Ainda conforme o ministério, antes de voltarem à Argentina, os trabalhadores receberam o pagamento de verba rescisória na gerência regional do Trabalho e Emprego (GRTE) de Caxias. A verba veio de um termo de ajuste de conduta (TAC) firmado entre MPT e dois produtores de São Marcos, que contaram com a mão de obra dos argentinos.
Segundo o MPT, o acordo também prevê multas no caso de descumprimentos da legislação em termos de trabalho infantil, trabalho análogo ao de escravo, falta de registro em carteira de trabalho e previdência social (CTPS) e falta de fiscalização dos contratos firmados com empresas prestadoras de serviços.
Relembre o caso
Uma operação conduzida por auditores-fiscais do Trabalho do Ministério do Trabalho e Emprego (MTE) resgatou 22 trabalhadores argentinos que estavam em supostas condições análogas à escravidão em São Marcos. A força-tarefa, que contou com a participação do Ministério Público do Trabalho (MPT) e o apoio da Polícia Rodoviária Federal (PRF), foi realizada na noite de 31 de janeiro.
O local onde os safristas estavam alojados é uma propriedade rural no interior de São Marcos — o endereço não foi divulgado. A fiscalização diz ter flagrado os trabalhadores, incluindo um adolescente de 16 anos, em alojamentos em situação precária, superlotados, com camas insuficientes e colchões no chão.
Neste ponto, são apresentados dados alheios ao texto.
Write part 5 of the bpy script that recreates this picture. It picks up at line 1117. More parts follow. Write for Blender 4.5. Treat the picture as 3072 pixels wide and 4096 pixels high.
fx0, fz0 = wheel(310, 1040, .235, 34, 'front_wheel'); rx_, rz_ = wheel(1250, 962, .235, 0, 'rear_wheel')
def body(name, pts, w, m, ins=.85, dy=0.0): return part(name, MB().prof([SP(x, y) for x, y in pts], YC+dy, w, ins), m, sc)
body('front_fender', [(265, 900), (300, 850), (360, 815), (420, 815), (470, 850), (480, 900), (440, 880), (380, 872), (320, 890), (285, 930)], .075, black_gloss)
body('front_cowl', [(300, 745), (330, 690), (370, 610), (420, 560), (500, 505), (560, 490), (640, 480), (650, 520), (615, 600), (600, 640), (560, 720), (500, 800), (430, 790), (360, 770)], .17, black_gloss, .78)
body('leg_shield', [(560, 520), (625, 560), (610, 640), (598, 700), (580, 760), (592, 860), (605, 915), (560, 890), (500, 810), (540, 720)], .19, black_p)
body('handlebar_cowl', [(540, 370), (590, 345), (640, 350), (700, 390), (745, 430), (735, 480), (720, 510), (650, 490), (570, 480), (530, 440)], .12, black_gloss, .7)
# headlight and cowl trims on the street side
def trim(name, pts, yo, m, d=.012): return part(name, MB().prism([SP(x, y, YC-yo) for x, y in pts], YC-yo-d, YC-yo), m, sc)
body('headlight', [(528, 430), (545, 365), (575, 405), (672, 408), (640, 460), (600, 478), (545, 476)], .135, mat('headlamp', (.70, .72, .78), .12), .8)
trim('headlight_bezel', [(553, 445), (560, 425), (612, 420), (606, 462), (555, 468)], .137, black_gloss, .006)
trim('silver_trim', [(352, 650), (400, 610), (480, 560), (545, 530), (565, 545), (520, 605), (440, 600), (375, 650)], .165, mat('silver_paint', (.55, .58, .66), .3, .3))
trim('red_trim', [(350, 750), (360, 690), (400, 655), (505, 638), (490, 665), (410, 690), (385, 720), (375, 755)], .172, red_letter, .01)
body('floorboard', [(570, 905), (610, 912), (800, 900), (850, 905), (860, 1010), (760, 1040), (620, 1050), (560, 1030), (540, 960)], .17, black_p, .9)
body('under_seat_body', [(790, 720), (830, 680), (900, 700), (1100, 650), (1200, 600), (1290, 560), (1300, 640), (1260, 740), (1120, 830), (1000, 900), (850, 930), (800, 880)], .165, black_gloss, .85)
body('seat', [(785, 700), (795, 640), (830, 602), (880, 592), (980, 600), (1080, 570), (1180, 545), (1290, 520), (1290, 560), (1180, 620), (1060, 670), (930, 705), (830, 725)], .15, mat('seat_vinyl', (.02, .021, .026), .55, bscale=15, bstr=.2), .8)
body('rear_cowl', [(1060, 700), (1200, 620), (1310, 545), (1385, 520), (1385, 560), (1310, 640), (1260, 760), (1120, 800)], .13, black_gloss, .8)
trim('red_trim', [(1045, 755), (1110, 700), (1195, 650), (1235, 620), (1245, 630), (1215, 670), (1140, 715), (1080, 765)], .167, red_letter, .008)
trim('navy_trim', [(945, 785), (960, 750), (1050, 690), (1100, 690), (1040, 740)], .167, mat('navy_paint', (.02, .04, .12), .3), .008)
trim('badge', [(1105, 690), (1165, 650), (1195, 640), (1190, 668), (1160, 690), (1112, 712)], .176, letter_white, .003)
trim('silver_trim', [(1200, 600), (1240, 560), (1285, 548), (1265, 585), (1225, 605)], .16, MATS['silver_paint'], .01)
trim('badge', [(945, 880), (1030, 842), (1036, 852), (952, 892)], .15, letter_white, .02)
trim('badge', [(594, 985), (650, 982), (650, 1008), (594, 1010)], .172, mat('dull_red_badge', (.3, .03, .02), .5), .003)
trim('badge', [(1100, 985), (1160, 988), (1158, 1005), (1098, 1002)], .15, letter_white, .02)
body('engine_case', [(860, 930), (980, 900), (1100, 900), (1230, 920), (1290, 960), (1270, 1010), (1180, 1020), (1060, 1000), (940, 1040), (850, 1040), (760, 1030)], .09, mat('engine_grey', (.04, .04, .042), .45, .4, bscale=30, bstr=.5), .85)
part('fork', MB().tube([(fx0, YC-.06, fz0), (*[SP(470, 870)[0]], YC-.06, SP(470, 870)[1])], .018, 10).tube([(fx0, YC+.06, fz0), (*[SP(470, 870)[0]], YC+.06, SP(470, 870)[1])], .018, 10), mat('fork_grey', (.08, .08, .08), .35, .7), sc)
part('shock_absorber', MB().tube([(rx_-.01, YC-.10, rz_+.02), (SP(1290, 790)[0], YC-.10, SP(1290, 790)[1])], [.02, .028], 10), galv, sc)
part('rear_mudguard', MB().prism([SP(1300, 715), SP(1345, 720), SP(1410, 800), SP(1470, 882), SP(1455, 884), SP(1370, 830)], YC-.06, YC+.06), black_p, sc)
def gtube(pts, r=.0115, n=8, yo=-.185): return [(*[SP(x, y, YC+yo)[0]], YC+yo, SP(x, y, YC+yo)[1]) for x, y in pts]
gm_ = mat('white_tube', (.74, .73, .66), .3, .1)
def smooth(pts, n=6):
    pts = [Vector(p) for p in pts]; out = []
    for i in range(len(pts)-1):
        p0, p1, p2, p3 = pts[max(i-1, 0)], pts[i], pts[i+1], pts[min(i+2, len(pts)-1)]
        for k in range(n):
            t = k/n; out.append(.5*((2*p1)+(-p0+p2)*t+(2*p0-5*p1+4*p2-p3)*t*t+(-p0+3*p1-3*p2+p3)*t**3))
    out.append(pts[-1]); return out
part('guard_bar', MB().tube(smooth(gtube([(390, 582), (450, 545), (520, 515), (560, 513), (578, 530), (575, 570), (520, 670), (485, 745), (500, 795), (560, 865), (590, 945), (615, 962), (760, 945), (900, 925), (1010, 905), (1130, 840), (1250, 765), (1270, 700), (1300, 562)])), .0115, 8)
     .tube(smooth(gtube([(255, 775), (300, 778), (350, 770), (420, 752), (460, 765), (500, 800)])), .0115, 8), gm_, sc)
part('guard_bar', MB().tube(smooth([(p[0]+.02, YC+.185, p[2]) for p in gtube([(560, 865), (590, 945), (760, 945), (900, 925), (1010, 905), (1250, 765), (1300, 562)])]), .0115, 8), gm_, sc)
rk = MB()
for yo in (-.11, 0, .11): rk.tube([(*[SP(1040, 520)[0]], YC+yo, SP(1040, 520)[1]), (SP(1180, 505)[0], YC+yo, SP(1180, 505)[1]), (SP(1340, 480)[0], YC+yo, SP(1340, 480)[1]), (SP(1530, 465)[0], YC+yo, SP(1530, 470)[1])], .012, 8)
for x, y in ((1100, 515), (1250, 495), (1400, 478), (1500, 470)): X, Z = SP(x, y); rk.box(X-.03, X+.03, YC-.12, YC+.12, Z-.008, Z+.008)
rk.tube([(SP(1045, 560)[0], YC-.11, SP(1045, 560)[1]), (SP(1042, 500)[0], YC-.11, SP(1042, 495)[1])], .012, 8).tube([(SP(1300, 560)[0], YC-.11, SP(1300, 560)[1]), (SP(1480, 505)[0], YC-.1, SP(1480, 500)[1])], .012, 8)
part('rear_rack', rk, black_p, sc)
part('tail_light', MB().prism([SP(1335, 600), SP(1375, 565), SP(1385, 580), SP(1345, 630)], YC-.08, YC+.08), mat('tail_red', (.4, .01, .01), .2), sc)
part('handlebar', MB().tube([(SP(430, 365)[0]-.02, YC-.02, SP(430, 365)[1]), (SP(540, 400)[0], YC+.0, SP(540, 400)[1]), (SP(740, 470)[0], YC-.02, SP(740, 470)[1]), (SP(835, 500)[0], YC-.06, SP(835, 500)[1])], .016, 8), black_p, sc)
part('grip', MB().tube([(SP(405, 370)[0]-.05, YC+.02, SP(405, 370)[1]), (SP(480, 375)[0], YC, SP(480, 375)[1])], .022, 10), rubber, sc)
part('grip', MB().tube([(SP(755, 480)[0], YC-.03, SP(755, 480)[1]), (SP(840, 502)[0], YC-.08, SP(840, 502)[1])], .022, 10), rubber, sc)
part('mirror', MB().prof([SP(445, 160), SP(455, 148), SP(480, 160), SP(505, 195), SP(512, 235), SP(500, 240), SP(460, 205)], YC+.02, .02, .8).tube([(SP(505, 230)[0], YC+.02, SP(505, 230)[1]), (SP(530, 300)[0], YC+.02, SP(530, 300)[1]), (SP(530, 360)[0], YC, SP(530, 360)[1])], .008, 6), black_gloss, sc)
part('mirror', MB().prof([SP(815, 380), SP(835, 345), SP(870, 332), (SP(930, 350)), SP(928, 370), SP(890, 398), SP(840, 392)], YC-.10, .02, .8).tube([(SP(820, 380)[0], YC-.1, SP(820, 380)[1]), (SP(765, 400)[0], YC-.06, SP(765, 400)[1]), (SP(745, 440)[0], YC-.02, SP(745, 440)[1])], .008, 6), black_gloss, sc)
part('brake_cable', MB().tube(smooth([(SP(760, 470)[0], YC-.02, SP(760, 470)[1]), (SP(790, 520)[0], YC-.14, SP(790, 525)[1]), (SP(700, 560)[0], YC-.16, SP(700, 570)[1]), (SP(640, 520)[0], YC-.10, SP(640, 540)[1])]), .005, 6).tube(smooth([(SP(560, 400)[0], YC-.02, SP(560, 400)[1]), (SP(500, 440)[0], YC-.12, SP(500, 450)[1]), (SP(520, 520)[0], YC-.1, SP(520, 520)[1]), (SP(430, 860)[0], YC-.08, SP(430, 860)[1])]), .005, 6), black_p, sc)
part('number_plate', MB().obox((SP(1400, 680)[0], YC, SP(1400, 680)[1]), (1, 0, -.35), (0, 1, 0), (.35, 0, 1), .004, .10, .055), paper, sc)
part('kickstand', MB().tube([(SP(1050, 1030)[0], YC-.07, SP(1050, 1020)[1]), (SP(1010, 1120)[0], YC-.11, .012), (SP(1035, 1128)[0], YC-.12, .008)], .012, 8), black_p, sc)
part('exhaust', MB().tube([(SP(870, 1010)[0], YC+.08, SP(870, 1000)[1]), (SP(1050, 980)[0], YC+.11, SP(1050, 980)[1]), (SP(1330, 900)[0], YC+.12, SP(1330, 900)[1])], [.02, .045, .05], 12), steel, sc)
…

De acordo com o MPT, os homens trabalhavam na colheita da uva no município e em outros locais da região. A reportagem apurou que também eram colhidas beterraba e cenoura. Ainda segundo a apuração, os trabalhadores ficavam no alojamento, mas também atuavam em propriedades de outros agricultores. A produção seria comprada por empresas de Santa Catarina e do Paraná. O MPT ainda analisa para quantos produtores o trabalho era feito. Além disso, conforme a investigação, não há indícios de que a produção seja vendida para vinícolas ou para grandes empresas.
O dono da propriedade onde os trabalhadores foram encontrados é morador de São Marcos. A investigação ainda apura se o homem apenas alugou a propriedade ou se tem envolvimento com a vinda dos trabalhadores. Como os argentinos fizeram colheita em várias plantações, agora os produtores estão sendo identificados e serão notificados.